## EXERCISE
Give only the number of lines in the records that include the string "Python".

## LISTING
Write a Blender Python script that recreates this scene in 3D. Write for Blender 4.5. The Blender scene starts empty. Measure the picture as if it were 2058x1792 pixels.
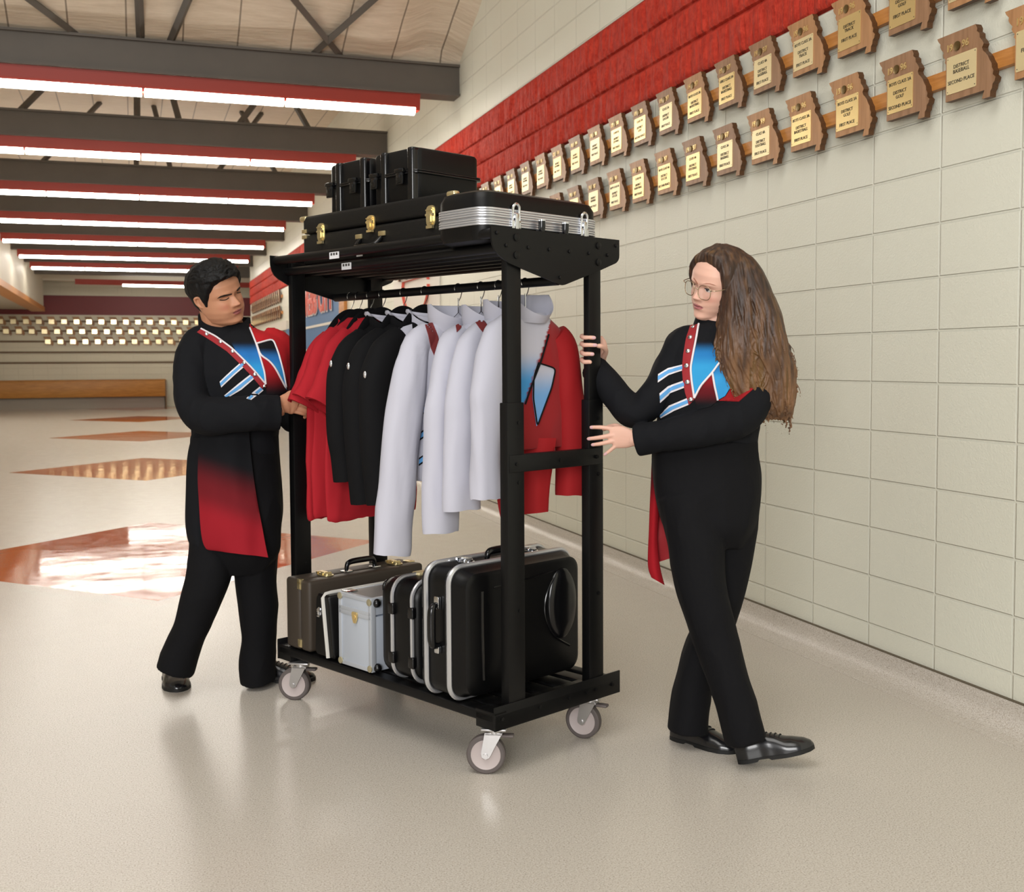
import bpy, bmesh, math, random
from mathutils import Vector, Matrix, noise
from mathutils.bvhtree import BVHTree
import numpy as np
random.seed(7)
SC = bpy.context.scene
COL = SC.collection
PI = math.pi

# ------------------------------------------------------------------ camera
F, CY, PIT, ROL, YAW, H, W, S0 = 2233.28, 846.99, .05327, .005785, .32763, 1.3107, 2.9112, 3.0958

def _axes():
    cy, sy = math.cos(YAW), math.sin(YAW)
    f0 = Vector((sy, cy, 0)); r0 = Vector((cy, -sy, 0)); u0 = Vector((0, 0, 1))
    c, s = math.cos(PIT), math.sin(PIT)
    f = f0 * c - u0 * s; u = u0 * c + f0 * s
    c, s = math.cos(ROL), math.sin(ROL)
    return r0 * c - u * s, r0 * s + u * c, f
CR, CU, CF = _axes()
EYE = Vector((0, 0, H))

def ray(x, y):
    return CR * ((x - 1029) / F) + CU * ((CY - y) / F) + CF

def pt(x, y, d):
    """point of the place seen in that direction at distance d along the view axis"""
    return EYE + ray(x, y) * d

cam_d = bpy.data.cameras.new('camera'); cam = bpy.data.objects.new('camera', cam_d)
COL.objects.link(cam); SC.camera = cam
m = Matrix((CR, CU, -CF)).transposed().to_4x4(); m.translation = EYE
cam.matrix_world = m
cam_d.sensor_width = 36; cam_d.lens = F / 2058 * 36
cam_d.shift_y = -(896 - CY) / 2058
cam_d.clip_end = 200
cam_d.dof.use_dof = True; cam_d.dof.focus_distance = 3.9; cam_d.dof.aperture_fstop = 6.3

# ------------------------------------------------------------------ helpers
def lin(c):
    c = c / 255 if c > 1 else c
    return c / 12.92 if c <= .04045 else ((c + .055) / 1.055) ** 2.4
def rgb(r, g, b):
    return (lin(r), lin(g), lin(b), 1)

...

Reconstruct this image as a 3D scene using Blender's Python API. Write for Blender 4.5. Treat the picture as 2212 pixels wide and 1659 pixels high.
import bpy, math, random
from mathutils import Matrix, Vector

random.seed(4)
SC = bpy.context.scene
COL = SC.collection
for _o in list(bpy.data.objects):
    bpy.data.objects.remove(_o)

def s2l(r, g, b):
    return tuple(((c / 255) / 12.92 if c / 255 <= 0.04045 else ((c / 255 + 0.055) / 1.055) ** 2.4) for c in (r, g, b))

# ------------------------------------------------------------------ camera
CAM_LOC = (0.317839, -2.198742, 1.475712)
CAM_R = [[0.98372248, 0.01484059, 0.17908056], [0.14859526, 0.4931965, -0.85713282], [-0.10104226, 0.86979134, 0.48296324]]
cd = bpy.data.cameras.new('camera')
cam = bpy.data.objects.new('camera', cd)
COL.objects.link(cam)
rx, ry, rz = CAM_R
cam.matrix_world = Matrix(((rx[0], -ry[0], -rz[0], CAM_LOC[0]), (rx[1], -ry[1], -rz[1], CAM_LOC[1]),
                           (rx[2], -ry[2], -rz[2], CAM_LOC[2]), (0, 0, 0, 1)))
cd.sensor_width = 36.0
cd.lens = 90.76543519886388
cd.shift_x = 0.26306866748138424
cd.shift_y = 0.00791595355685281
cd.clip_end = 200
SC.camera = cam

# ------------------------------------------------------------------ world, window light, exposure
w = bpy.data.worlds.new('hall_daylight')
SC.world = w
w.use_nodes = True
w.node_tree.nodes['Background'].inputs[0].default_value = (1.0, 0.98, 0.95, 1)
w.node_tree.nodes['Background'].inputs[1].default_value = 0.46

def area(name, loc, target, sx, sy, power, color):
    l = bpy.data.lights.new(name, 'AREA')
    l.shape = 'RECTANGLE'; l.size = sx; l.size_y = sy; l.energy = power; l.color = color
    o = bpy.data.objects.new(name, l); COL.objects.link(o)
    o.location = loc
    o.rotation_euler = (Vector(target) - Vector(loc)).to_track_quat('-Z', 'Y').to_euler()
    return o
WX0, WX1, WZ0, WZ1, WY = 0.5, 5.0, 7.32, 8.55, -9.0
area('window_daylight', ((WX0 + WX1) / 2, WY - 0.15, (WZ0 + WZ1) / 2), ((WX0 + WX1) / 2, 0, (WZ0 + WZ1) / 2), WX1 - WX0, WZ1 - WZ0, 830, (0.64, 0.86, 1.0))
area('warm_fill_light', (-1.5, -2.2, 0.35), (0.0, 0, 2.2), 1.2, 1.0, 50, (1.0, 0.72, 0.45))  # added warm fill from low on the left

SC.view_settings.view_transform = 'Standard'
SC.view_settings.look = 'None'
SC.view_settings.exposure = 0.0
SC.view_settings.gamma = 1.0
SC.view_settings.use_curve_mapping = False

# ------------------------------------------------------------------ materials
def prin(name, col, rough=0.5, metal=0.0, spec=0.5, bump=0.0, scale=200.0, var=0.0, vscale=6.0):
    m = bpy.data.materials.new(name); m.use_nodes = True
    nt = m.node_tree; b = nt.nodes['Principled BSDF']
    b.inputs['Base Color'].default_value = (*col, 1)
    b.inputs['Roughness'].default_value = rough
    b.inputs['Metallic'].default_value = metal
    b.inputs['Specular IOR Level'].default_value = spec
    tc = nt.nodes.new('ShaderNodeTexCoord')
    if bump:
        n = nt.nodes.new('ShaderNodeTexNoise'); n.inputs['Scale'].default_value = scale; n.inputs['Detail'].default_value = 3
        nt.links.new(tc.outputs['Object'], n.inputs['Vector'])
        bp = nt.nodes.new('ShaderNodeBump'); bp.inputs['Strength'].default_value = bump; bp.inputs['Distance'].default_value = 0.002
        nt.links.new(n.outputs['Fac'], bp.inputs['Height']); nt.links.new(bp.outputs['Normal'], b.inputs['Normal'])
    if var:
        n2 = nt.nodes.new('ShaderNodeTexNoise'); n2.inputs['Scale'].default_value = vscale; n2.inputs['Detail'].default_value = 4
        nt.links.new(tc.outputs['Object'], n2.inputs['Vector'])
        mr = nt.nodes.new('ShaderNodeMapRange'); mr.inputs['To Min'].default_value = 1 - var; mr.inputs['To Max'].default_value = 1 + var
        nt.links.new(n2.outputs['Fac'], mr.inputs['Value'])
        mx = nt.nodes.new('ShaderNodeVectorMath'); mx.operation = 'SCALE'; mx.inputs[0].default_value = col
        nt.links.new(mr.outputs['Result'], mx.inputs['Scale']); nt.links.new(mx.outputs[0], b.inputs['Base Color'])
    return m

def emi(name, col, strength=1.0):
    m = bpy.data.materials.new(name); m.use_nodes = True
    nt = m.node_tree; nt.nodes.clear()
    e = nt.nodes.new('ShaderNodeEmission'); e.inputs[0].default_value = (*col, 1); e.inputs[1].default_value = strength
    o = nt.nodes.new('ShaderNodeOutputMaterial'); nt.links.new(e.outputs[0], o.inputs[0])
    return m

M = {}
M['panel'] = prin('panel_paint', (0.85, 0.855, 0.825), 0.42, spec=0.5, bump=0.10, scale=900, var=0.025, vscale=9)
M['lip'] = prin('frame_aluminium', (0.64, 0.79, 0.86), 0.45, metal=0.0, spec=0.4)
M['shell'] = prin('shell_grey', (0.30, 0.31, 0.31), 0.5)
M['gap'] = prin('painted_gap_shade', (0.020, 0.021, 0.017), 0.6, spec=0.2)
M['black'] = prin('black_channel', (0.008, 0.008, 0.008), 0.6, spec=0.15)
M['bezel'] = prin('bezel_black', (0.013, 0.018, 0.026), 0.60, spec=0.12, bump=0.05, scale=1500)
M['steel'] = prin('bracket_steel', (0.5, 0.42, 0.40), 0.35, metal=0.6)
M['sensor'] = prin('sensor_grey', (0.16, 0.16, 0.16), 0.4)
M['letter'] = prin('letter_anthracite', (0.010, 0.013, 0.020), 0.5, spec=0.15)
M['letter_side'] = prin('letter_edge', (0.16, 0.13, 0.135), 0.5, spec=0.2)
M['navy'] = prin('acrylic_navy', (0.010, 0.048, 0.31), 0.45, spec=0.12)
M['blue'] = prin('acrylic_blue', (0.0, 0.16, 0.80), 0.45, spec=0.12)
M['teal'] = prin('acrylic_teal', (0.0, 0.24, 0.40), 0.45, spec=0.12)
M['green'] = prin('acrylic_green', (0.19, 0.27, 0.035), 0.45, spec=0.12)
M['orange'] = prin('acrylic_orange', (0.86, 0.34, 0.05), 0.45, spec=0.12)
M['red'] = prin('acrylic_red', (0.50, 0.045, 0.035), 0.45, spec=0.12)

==

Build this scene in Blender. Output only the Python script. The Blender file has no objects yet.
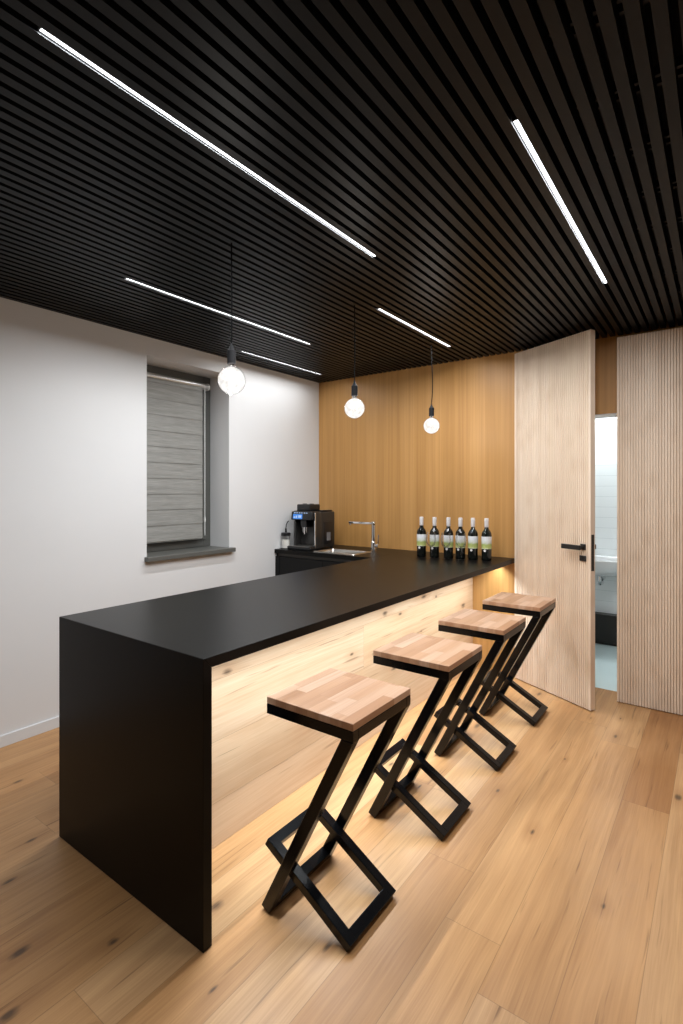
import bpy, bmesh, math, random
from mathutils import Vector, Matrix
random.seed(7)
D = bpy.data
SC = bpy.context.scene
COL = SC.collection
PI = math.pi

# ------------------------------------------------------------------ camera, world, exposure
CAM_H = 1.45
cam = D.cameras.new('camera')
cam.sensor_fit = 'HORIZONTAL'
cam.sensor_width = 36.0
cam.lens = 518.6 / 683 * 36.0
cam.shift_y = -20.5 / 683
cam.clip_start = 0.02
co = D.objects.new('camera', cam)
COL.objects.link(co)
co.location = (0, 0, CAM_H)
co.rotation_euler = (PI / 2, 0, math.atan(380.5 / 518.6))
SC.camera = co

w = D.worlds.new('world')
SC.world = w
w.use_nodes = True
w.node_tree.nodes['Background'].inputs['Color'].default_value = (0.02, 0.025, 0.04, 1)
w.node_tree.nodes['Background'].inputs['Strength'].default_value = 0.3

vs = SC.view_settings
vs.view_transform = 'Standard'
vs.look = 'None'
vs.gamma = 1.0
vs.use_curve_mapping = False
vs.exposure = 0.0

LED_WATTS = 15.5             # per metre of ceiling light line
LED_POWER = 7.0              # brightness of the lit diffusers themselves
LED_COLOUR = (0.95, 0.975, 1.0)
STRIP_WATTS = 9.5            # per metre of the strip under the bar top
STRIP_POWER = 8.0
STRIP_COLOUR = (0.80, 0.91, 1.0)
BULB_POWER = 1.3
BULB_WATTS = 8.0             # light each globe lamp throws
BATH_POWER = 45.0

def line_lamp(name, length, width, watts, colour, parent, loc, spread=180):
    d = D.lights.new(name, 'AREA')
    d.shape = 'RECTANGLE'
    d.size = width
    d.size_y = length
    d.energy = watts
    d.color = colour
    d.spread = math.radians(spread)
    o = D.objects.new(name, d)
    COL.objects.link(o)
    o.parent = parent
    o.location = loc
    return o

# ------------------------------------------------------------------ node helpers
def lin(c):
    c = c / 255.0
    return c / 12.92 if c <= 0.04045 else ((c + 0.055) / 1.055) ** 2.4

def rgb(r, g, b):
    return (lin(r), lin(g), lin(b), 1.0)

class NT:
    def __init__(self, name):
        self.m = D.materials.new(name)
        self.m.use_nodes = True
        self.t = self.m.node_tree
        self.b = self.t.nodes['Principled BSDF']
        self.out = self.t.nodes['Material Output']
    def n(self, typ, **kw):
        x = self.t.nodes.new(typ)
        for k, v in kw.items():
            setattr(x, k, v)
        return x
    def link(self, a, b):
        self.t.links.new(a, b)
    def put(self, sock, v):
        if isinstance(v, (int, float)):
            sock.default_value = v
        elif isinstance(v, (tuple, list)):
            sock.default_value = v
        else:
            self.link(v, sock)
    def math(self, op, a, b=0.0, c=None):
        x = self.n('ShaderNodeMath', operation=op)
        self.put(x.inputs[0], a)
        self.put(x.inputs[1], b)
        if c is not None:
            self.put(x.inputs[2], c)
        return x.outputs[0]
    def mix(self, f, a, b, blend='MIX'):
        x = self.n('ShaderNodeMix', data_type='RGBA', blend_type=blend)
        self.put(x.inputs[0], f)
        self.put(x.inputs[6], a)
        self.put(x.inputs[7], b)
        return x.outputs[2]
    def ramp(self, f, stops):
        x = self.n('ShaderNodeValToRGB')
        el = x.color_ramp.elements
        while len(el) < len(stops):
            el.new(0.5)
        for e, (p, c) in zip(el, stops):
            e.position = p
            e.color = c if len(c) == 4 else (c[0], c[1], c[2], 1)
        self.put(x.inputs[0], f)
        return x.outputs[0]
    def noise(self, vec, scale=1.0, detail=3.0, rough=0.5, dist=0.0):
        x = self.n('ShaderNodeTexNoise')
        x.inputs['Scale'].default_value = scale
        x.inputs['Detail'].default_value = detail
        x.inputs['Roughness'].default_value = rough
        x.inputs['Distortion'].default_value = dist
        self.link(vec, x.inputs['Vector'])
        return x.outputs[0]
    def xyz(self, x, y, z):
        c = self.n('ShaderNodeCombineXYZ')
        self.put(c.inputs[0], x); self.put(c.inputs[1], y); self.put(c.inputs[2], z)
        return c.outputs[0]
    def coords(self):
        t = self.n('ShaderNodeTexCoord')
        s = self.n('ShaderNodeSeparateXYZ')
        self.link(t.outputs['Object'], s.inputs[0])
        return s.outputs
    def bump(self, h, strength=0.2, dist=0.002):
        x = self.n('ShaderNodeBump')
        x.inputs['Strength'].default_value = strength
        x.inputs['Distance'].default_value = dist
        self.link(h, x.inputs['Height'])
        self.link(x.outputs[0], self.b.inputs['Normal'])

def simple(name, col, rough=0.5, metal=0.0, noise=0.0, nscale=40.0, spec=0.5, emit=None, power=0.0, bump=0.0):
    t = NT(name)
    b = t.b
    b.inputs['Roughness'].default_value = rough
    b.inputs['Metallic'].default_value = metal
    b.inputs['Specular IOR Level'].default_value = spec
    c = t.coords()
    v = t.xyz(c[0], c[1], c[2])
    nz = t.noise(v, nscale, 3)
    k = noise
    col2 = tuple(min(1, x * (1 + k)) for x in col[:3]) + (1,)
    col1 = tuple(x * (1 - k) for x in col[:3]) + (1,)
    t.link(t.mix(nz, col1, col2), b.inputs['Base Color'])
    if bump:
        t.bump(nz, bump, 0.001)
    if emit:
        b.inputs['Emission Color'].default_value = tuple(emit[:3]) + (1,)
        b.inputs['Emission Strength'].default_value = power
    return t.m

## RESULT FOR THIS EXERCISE
3